Conceded.  So we're back to my original that was so offensive.  Sigh.

+---------------
| The problem here is that you don't deal with pointers to arrays in the
| following fashion:
| 
| 	int (*pointer_to_array)[];
| 
| 	pointer_to_array =
| 	    (int (*)[]) malloc(number_of_array_elements * sizeof int);
| 	third_element_of_malloced_array = (*pointer_to_array)[2];
| 
| If arrays had been first-class types in C, this would have been how you
+--------------------^^^^^^^^^^^  Golly gee, you might even understand!
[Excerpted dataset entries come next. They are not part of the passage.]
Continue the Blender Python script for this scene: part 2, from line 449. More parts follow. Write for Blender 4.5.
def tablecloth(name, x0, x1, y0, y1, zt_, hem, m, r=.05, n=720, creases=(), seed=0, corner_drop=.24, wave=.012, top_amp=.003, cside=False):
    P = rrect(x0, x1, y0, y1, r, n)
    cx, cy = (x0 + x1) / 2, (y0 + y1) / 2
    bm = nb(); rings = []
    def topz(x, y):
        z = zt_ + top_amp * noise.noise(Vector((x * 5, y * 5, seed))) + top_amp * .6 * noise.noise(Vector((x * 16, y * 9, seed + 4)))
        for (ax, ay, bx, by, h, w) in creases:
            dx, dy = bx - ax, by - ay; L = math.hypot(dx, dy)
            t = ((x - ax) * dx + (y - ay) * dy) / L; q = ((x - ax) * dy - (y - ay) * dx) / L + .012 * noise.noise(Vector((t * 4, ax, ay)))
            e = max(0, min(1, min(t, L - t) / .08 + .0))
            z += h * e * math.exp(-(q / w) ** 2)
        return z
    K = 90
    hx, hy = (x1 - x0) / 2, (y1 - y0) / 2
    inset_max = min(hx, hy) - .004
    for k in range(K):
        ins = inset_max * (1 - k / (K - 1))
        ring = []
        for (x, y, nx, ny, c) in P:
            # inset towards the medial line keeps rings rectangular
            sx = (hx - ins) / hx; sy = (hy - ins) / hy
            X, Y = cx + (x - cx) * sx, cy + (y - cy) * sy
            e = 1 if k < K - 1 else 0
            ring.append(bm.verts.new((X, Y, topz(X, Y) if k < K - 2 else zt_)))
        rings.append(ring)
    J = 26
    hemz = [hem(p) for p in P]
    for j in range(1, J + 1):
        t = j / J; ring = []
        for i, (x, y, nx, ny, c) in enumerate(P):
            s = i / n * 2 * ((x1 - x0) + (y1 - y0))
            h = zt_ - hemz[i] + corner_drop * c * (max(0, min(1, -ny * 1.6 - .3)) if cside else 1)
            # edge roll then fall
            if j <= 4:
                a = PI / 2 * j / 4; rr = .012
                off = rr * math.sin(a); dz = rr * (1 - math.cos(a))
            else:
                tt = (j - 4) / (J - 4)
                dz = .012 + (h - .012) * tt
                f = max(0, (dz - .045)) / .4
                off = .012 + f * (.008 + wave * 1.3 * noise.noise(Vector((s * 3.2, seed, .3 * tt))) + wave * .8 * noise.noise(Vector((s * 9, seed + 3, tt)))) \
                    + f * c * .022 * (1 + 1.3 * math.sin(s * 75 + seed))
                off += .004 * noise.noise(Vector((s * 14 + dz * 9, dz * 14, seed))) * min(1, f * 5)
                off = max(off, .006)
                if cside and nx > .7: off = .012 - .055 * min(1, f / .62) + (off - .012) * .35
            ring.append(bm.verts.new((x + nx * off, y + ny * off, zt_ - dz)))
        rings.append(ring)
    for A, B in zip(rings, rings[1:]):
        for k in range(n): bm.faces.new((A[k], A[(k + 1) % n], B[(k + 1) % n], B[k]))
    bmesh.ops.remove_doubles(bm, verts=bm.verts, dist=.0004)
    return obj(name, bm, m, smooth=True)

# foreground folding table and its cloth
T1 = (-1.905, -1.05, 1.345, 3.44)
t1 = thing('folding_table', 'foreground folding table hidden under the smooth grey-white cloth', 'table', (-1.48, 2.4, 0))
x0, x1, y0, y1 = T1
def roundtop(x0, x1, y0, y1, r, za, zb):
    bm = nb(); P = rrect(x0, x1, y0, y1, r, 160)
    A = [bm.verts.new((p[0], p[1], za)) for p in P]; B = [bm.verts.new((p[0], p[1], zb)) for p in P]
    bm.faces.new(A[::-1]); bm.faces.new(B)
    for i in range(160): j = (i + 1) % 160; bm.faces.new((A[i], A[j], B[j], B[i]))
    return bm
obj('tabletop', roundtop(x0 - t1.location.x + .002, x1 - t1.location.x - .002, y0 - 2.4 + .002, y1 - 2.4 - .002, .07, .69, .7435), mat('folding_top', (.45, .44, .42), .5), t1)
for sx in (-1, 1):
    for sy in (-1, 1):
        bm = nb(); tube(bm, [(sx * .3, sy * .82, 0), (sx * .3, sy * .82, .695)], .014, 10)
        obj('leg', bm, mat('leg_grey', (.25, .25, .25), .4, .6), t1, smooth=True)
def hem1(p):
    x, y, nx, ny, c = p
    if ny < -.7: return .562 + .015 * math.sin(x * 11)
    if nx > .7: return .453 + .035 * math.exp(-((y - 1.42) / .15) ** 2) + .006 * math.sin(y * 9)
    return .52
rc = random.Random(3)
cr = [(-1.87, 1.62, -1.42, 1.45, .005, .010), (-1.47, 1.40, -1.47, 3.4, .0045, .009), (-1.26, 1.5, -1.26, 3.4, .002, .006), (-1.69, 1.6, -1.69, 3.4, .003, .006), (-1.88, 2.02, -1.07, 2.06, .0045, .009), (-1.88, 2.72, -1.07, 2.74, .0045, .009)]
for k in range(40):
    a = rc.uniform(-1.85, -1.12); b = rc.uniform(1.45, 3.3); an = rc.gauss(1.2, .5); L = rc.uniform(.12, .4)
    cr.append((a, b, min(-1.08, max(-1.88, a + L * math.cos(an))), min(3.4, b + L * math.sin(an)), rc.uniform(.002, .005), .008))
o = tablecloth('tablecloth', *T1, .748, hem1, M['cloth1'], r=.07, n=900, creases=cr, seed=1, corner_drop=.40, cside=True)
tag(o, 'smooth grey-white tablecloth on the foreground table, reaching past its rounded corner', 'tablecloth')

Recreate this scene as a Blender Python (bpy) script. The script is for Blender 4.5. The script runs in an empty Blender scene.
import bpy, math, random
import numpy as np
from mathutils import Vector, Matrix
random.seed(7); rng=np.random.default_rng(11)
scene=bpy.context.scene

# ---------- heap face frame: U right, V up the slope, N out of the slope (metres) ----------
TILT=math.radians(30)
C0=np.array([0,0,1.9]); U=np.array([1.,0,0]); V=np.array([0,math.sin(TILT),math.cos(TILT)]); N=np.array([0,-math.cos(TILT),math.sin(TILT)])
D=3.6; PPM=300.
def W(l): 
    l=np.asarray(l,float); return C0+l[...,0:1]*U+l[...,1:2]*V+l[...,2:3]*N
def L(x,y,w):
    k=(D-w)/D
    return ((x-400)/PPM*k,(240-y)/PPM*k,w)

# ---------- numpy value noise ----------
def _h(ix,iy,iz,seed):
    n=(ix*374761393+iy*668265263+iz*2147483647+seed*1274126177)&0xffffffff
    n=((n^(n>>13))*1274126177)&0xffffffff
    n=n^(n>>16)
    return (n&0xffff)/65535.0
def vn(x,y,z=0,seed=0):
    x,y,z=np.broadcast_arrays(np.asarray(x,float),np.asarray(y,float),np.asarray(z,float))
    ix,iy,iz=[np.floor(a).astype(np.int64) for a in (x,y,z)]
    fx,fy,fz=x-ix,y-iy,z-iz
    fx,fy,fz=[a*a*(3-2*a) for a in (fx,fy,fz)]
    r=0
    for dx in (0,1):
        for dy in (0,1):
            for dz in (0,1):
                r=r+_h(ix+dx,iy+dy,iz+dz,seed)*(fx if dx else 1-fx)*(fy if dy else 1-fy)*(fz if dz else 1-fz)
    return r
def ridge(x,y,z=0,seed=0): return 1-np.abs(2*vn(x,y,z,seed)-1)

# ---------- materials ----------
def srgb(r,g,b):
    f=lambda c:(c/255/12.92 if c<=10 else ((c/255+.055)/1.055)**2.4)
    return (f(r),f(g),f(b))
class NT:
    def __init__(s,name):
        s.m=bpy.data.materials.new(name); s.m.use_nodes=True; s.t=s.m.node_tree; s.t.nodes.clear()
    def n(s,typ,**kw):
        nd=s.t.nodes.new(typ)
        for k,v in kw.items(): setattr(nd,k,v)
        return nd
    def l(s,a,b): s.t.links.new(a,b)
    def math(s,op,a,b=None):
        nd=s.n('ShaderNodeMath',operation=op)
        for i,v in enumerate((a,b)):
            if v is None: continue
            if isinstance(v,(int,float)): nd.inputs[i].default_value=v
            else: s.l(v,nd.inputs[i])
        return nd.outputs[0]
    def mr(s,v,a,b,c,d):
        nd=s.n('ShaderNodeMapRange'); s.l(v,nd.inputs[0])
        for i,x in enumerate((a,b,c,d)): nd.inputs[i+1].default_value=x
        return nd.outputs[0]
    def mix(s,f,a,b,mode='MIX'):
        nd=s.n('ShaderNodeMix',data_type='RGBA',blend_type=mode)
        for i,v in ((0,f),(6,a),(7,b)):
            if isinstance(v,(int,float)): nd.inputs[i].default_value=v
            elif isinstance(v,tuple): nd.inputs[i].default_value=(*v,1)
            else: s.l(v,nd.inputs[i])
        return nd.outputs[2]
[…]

| would have done it.  Instead, you have to do:
| 
| 	int *pointer_to_first_element_of_array;
| 
| 	pointer_to_first_element_of_array =
| 	    (int *)malloc(number_of_array_elements * sizeof int);
| 	third_element_of_malloced_array =
| 	    pointer_to_first_element_of_array[2];
| 	/* or *(pointer_to_first_element_of_array + 2) */
+---------------

Which is what I am saying is a mistake.  Glad you finally noticed.
Further flames to /dev/null.  C is just plain a botch.